--- START OF Information provided ---

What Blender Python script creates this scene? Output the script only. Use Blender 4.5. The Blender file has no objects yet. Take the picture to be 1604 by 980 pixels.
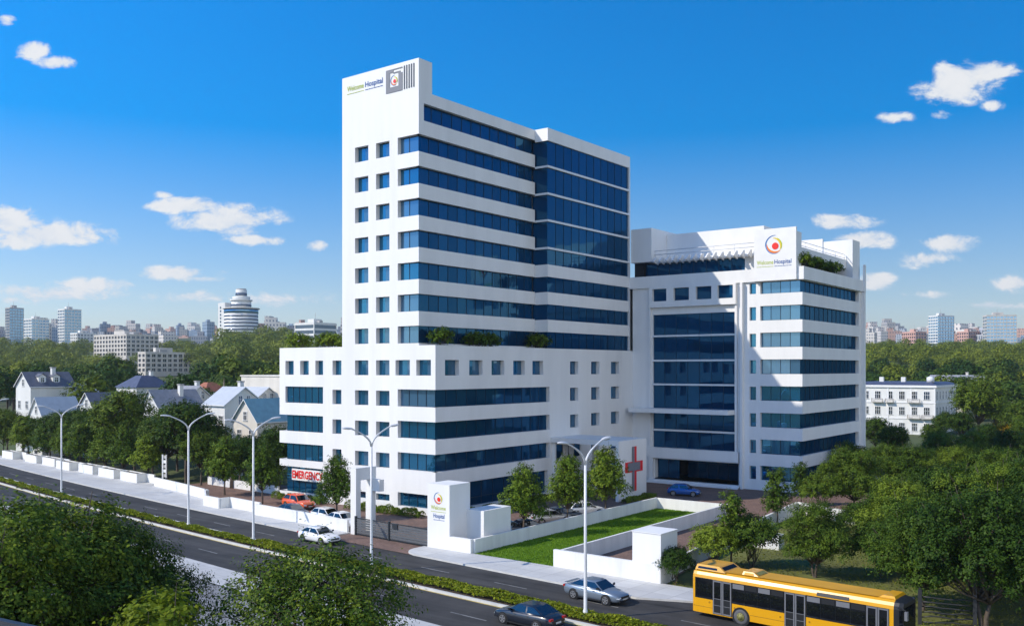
import bpy, math, random
import numpy as np
from mathutils import Vector, Matrix, noise

# World axes follow the hospital: +x runs along its street front, +y along its courtyard side,
# the origin is the foot of the low block's street corner.  Metres throughout.
SC = bpy.context.scene
COL = SC.collection
PI = math.pi
EL = math.radians(38.0)
SUNH = Vector((-0.584, -0.811))
CAM = Vector((67.23, -74.49, 16.0))
F, CX, HY = 1452.0, 802.0, 577.0

def L(X, d):
    """ground point X metres right of and d metres ahead of the viewpoint"""
    dx, dy = X + 8.26, d - 100.0
    return (dx*.79496 - dy*.60662, dx*.60662 + dy*.79496)
def G(px, py, z=0.0):
    """survey: ground point read off the photograph"""
    d = F*(CAM.z - z)/(py - HY)
    return L((px - CX)*d/F, d)
def K(px, d):
    return L((px - CX)*d/F, d)
def camxy(x, y):
    """(right, ahead) of the viewpoint for a ground point"""
    dx, dy = x - CAM.x, y - CAM.y
    return dx*.79496 + dy*.60662, -dx*.60662 + dy*.79496
def sm(a, b, v):
    t = min(1.0, max(0.0, (v - a)/(b - a))); return t*t*(3 - 2*t)

# ------------------------------------------------------------------ terrain
RL = [(0, 0), (112, 0), (150, 2.2), (190, 3.4), (250, 3.4), (350, 3.6), (450, 6.2), (560, 10.5), (620, 15), (700, 21.5), (850, 31), (1000, 40), (1500, 57), (2200, 80), (3200, 108), (9000, 110)]
RR = [(0, 0), (225, 0), (290, 1.5), (350, 3), (430, 6), (500, 10), (600, 14), (700, 20), (850, 29), (1000, 39), (1500, 57), (2200, 80), (3200, 105), (9000, 108)]
def hgt(x, y):
    X, d = camxy(x, y)
    if d < 100: return 0.0
    a = float(np.interp(d, [p[0] for p in RL], [p[1] for p in RL]))
    b = float(np.interp(d, [p[0] for p in RR], [p[1] for p in RR]))
    k = sm(-.12, .1, X/max(d, 1))
    z = a*(1 - k) + b*k
    z *= sm(3, 16, y + .09*x)
    if d > 300:
        z += (noise.noise(Vector((x*.003, y*.003, 0)))*.02 + noise.noise(Vector((x*.0011, y*.0011, 3)))*.04)*min(d - 300, 1500)*.35
    return z

# ------------------------------------------------------------------ materials
M = {}
def nt(name):
    m = bpy.data.materials.new(name); m.use_nodes = True
    t = m.node_tree; t.nodes.clear()
    o = t.nodes.new('ShaderNodeOutputMaterial')
    M[name] = m
    return m, t, o
def nd(t, kind, **kw):
    n = t.nodes.new(kind)
    for k, v in kw.items():
        if k.startswith('i_'): n.inputs[k[2:].replace('_', ' ')].default_value = v
        elif k[0] == 'n' and k[1:].isdigit(): n.inputs[int(k[1:])].default_value = v
        else: setattr(n, k, v)
    return n
def ramp(t, stops):
    r = t.nodes.new('ShaderNodeValToRGB'); e = r.color_ramp.elements
    while len(e) < len(stops): e.new(.5)
    for el, (p, c) in zip(e, stops):
        el.position = p; el.color = (*c, 1)
    return r
def mat(name, c, rough=.6, var=.12, scale=1.5, metal=0.0, coat=0.0, spec=.5, bump=0.0, streak=False, emit=None, c2=None):
    m, t, o = nt(name)
    b = nd(t, 'ShaderNodeBsdfPrincipled'); b.inputs['Roughness'].default_value = rough
    b.inputs['Metallic'].default_value = metal; b.inputs['Coat Weight'].default_value = coat
    b.inputs['Specular IOR Level'].default_value = spec
    if coat: b.inputs['Coat Roughness'].default_value = .04
    geo = nd(t, 'ShaderNodeTexCoord')
    src = geo.outputs['Object']
    if streak:
        mp = nd(t, 'ShaderNodeMapping'); mp.inputs['Scale'].default_value = (1, 1, .12)
        t.links.new(src, mp.inputs['Vector']); src = mp.outputs[0]
    n = nd(t, 'ShaderNodeTexNoise'); n.inputs['Scale'].default_value = scale; n.inputs['Detail'].default_value = 6; n.inputs['Roughness'].default_value = .65
    t.links.new(src, n.inputs['Vector'])
    d = c2 if c2 else tuple(x*(1 - var) for x in c)
    r = ramp(t, [(.32, d), (.68, tuple(min(1, x*(1 + (0 if c2 else var*.25))) for x in c))])
    t.links.new(n.outputs['Fac'], r.inputs['Fac']); t.links.new(r.outputs[0], b.inputs['Base Color'])
    if bump:
        bn = nd(t, 'ShaderNodeBump'); bn.inputs['Strength'].default_value = bump; bn.inputs['Distance'].default_value = .02
        n2 = nd(t, 'ShaderNodeTexNoise'); n2.inputs['Scale'].default_value = scale*14; n2.inputs['Detail'].default_value = 4
        t.links.new(geo.outputs['Object'], n2.inputs['Vector'])
        t.links.new(n2.outputs['Fac'], bn.inputs['Height']); t.links.new(bn.outputs[0], b.inputs['Normal'])
    if emit:
        b.inputs['Emission Color'].default_value = (*emit[0], 1); b.inputs['Emission Strength'].default_value = emit[1]
    t.links.new(b.outputs[0], o.inputs['Surface'])
    return m
def glass(name, tint, base, rough=.015, wav=.0):
    """coated facade glass: dark body, tinted mirror reflection growing towards grazing"""
    m, t, o = nt(name)
    df = nd(t, 'ShaderNodeBsdfDiffuse'); df.inputs['Color'].default_value = (*base, 1)
    gl = nd(t, 'ShaderNodeBsdfGlossy'); gl.inputs['Roughness'].default_value = rough
    ge = nd(t, 'ShaderNodeNewGeometry')
    rp = ramp(t, [(0, tuple(x*.74 for x in tint)), (1, tuple(min(1, x*1.2) for x in tint))])
    t.links.new(ge.outputs['Random Per Island'], rp.inputs['Fac'])
    fr = nd(t, 'ShaderNodeLayerWeight'); fr.inputs['Blend'].default_value = .25
    mx = nd(t, 'ShaderNodeMixRGB'); mx.inputs[2].default_value = (.75, .85, .95, 1)
    pw = nd(t, 'ShaderNodeMath', operation='MULTIPLY'); pw.inputs[1].default_value = .10
    t.links.new(fr.outputs['Fresnel'], pw.inputs[0]); t.links.new(pw.outputs[0], mx.inputs[0])
    t.links.new(rp.outputs[0], mx.inputs[1]); t.links.new(mx.outputs[0], gl.inputs['Color'])
    ad = nd(t, 'ShaderNodeAddShader')
    t.links.new(df.outputs[0], ad.inputs[0]); t.links.new(gl.outputs[0], ad.inputs[1]); t.links.new(ad.outputs[0], o.inputs['Surface'])
    return m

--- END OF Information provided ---

The problem:
Begin at the first line of the data above and repeat each line exactly, stopping after the line containing "F, CX, HY = 1452.0, 802.0, 577.0". Omit the pictures.

Answer to the problem:
What Blender Python script creates this scene? Output the script only. Use Blender 4.5. The Blender file has no objects yet. Take the picture to be 1604 by 980 pixels.
import bpy, math, random
import numpy as np
from mathutils import Vector, Matrix, noise

# World axes follow the hospital: +x runs along its street front, +y along its courtyard side,
# the origin is the foot of the low block's street corner.  Metres throughout.
SC = bpy.context.scene
COL = SC.collection
PI = math.pi
EL = math.radians(38.0)
SUNH = Vector((-0.584, -0.811))
CAM = Vector((67.23, -74.49, 16.0))
F, CX, HY = 1452.0, 802.0, 577.0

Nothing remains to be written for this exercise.